--- Task description ---
Only the lines from the start of the data below through the line that contains "scene.camera = cam" are to be copied, exactly and without pictures.

>>

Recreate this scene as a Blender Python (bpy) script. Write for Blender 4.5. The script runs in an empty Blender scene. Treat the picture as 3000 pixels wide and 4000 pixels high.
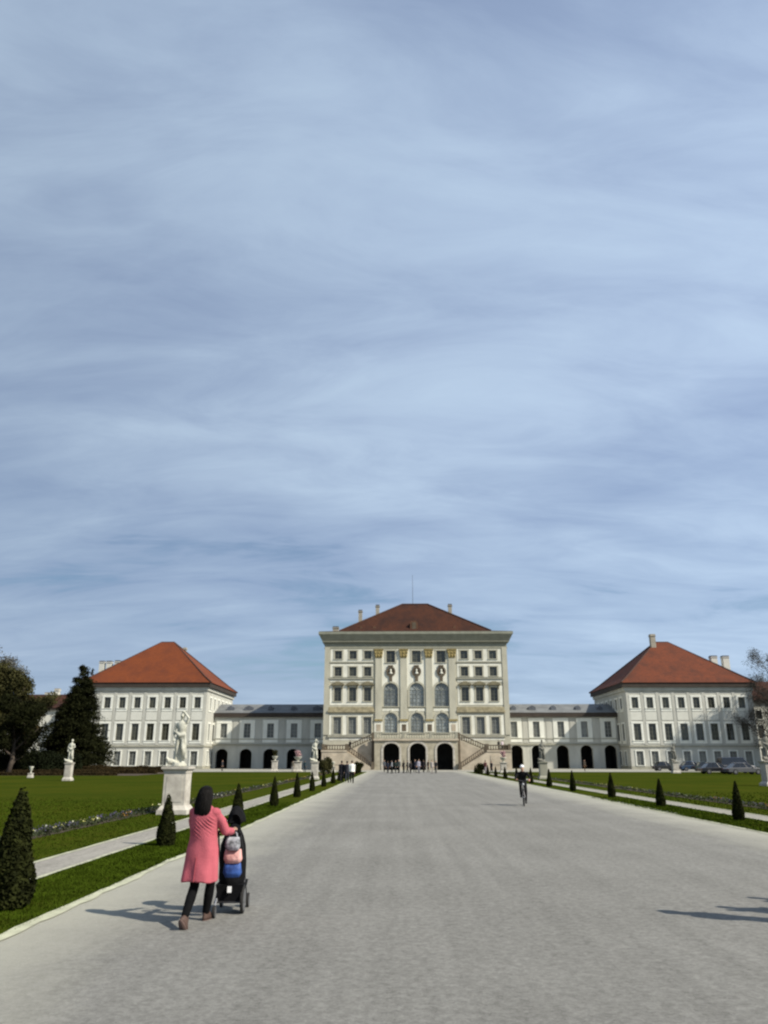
import bpy, bmesh, math, random
import numpy as np
from mathutils import Vector, Matrix, noise
random.seed(7); rng = np.random.default_rng(7)
R_ = math.radians
scene = bpy.context.scene
COL = scene.collection

# ------------------------------------------------------------------ camera
CAM_H = 1.9; FPX = 3005.0
PITCH = math.atan(963/FPX); YAW = math.atan(52*math.cos(PITCH)/FPX)
cam_d = bpy.data.cameras.new('camera'); cam = bpy.data.objects.new('camera', cam_d); COL.objects.link(cam)
cam_d.sensor_fit = 'VERTICAL'; cam_d.sensor_height = 36.0; cam_d.lens = FPX/4000*36.0
cam_d.clip_start = 0.1; cam_d.clip_end = 5000
cam.location = (0, 0, CAM_H); cam.rotation_euler = (math.pi/2+PITCH, 0, YAW)
scene.camera = cam

# ------------------------------------------------------------------ sun and sky
SUN_EL = R_(40); SUN_OFF = R_(28)          # from +X towards the camera side
sd = Vector((math.cos(SUN_OFF)*math.cos(SUN_EL), -math.sin(SUN_OFF)*math.cos(SUN_EL), math.sin(SUN_EL)))
sl = bpy.data.lights.new('sun', 'SUN'); sl.energy = 5.0; sl.angle = R_(0.7); sl.color = (1.0, 0.93, 0.80)
so = bpy.data.objects.new('sun', sl); COL.objects.link(so)
so.rotation_euler = sd.to_track_quat('Z', 'Y').to_euler()

world = bpy.data.worlds.new('World'); scene.world = world; world.use_nodes = True
nt = world.node_tree; N = nt.nodes; L = nt.links
for n in list(N): N.remove(n)
def nd(t, **k):
    n = N.new(t)
    for a, b in k.items(): setattr(n, a, b)
    return n
def math_n(op, a, b=None, c=None):
    n = nd('ShaderNodeMath', operation=op)
    for i, s in enumerate((a, b, c)):
        if s is None: continue
        if isinstance(s, (int, float)): n.inputs[i].default_value = s
        else: L.new(s, n.inputs[i])
    return n.outputs[0]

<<

--- Written solution ---
Recreate this scene as a Blender Python (bpy) script. Write for Blender 4.5. The script runs in an empty Blender scene. Treat the picture as 3000 pixels wide and 4000 pixels high.
import bpy, bmesh, math, random
import numpy as np
from mathutils import Vector, Matrix, noise
random.seed(7); rng = np.random.default_rng(7)
R_ = math.radians
scene = bpy.context.scene
COL = scene.collection

# ------------------------------------------------------------------ camera
CAM_H = 1.9; FPX = 3005.0
PITCH = math.atan(963/FPX); YAW = math.atan(52*math.cos(PITCH)/FPX)
cam_d = bpy.data.cameras.new('camera'); cam = bpy.data.objects.new('camera', cam_d); COL.objects.link(cam)
cam_d.sensor_fit = 'VERTICAL'; cam_d.sensor_height = 36.0; cam_d.lens = FPX/4000*36.0
cam_d.clip_start = 0.1; cam_d.clip_end = 5000
cam.location = (0, 0, CAM_H); cam.rotation_euler = (math.pi/2+PITCH, 0, YAW)
scene.camera = cam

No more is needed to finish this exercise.